Na Alemanha a vida de Lovren não foi fácil. Quando a guerra terminou, foram expulsos do país, mesmo que Lovren se sinta grato por tudo aquilo que o país, que hoje considera a segunda casa, lhe ofereceu. Quando a família regressou à Croácia, porém, as dificuldades instalaram-se. Com a mãe a ganhar o salário mínimo e o pai a trabalhar na construção civil, por vezes, não havia sequer dinheiro para pagar a eletricidade. “Lembro-me do meu pai me levar os patins de gelo. Um dia perguntei à minha mãe onde eles estavam e ela me respondeu entre lágrimas que o meu pai os tinha de vender. Eu adorava ir patinar no Inverno, mas não tínhamos dinheiro sequer para passar aquela semana. Nesse momento pensei ‘não quero voltar a viver isto’”.

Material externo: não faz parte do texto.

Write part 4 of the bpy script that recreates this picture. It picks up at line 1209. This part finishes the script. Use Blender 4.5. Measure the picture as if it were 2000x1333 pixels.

“Espero que para as próximas gerações a vida possa ser mais fácil. Para a minha filha e para o meu filho. Talvez eles consigam esquecer e seguir em frente. Não sei se alguma vez vão entender a minha situação ou a minha vida. Entender tudo aquilo por que passei. Hoje eles vivem num Mundo totalmente diferente. Se a minha filha quer um brinquedo, por vezes digo-lhe que não tenho dinheiro. Às vezes não é fácil entender porque o faço, mas ela tem de entender que nada se tem com facilidade. Eu trabalho no duro para ela, portanto ela tem de entender que não precisa de 20 brinquedos. Por vezes é apenas preciso um ou dois para se ser feliz. Há muita outra coisa na vida”, afirmou Lovren.

Domingo, quando Lovren entrar em campo com os restantes companheiros croatas, muito ficou para trás das costas. Até futebolisticamente, onde Lovren subiu a pulso até à chegada a Liverpool e onde, mesmo aí, nunca reuniu consenso. Em outubro, por exemplo, foi substituído à passagem da meia hora quando o Liverpool já perdia por 2-0 perante o Tottenham e Lovren ia registando uma exibição desastrosa. Lovren acabou insultado e humilhado nas redes sociais e a família recebeu mesmo ameaças de morte.

Hoje, tudo isso ficou para trás e tornou o central croata ainda mais forte. “Está na hora de deixarem de escrever parvoíces sobre mim. Está na altura de admitirem que sou um dos melhores defesas do Mundo”, exigiu após a vitória sobre Inglaterra nas grandes penalidades que valeu a passagem da Croácia à final do Mundial. Afinal, pela segunda vez em poucas semanas, Lovren atingia nova final. Depois da Champions, a final do Mundial. Não é para todos. Ainda para mais, numa temporada que começou com confissões de problemas físicos e sob confissão de não conseguir treinar e tomar cinco comprimidos antes de cada jogo para o aguentar.